Modern Mix

Designer Teri Thomas styles her close friends' home with vintage, antique, and eclectic artwork and furniture.

STUART AND KRISTIN DARNELL KNOW THE SOUTH’S design world inside and out. Their to-the-trade showroom, Darnell & Company, is a mecca for vintage finds and artwork, a space chock-full of carefully curated furniture, art, accessories, and more from around the world. As such, the Darnells have access to the best in interior design. So, in 2019, when it was time for the couple to choose an interior designer for their new townhome, one would think they would be overwhelmed at the thought of whom to pick.

“Ironically, though, it was an easy choice,” Stuart Darnell laughs. Designer Teri Thomas was at the top of the list. “I’ve known Teri for more than forty years. We wanted someone that had a similar aesthetic, and Teri is such a good designer. Her aesthetic aligns with ours. We had a lot of antiques and artwork, and we knew Teri could marry all of that together.”

For Thomas, the project was an exceptional opportunity to work with the collection of antiques, vintage pieces, and artwork the couple had amassed over the years. “To be able to work with the types of things they’ve collected and their curated sense of style, it was an honor for them to have asked me to help them,” she says. “I do think that we have a simpatico sense of style. I certainly do all types of interior design work, but what I like personally and what they like are very similar.”

Having downsized from their home of twenty-four years, the Darnells had to pare down and decide which pieces would fill their new home. Thomas was tasked with editing the furniture, artwork, and accessories, a job she was delighted to have considering what she was pulling from. “They allowed me, which was so fun, to pick and choose, keeping in mind we wanted to use the very best they had, which was not hard to do,” Thomas says. “That’s why this was such a wonderful collaboration. Every single thing they had to work with was unique and individual. It felt like the right thing sort of stands up and raises its hand, and you know it had to be in their home.” Such was the case with the large vintage painting Thomas added to the piano room. “They showed me that piece in their showroom, and I was like, ‘OK, we’re done. It’s going in,’” the designer laughs.
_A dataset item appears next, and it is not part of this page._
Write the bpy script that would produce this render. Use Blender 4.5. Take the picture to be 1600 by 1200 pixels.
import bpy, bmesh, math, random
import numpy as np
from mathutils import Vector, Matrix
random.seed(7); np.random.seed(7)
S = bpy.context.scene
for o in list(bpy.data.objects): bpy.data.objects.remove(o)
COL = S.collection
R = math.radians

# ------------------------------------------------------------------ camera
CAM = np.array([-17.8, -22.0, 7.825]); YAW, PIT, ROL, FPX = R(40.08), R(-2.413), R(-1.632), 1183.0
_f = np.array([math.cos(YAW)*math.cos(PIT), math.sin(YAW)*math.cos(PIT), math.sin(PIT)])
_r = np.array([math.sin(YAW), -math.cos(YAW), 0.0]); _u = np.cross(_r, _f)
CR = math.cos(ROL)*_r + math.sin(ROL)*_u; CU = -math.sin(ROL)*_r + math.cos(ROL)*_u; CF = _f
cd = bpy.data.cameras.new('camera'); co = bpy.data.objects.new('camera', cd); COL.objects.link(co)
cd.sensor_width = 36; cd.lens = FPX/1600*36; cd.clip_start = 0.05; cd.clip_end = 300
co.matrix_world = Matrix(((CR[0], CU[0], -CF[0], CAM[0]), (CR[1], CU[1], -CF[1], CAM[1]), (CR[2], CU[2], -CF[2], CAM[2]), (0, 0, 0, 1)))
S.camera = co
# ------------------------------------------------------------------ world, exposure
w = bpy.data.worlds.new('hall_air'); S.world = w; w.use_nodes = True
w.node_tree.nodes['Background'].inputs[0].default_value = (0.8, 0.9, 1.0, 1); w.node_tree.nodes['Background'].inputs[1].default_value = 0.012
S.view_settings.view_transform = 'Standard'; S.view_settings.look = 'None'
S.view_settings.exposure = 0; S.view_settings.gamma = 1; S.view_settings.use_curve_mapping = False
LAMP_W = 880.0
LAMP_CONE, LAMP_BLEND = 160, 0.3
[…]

The painting informed the earth-tone color palette for the intimate space, where the Darnells play and listen to the piano and entertain friends. “That painting is the first thing you see when you walk in the door of the home,” Thomas says. “It completely drove the color palette, the style of furnishings, the accessories; it drove the whole room’s design. Sometimes things just say, ‘Here’s where I need to be,’ and everything feeds off it.” While a traditional furniture layout would be the obvious choice for the small, rectangular room, Thomas opted for a nontraditional, off-center floor plan, which encourages conversation and feels less fixed and more fluid.

The rest of the home is designed much like an art gallery, with walls showcasing the Darnells’ vintage artwork and sculptures. Thomas’ knack for seamlessly coupling old with new is on display throughout, as well, with traditional European antiques beside modern artwork and vintage rugs infusing a pop of color in otherwise neutral rooms. “My job, as I saw it, was to fill in with rugs and furniture and upholstery and all the things that pull the whole cohesive look together,” the designer says. Despite their eye for design, the couple knew that they needed Thomas to help bring their vision of an eclectic mix of old and new, traditional and modern, to fruition. “Teri had the ability to see through all that we loved—the artwork, antiques, midcentury pieces, fabrics,  wonderful furniture—and create this design that Kristin and I just love,” Darnell says.

Though completed, the home is still a work in progress, as the Darnells continue to collect and their style evolves. “We travel a lot, so we acquire a lot of things that we love,” Darnell says. “We’ll find a new piece and call Teri up and ask her where to put it in our house, still. At the end of the day, the finished project feels and looks like us, but it was Teri, too.” For Thomas, the project was a unique opportunity to work with close friends. “They wanted it to be fabulous, so I brought the best I could bring,” she says. “I didn’t want to let them down. I wanted them to look at their home and love everything they see in it. And I think we really captured that.”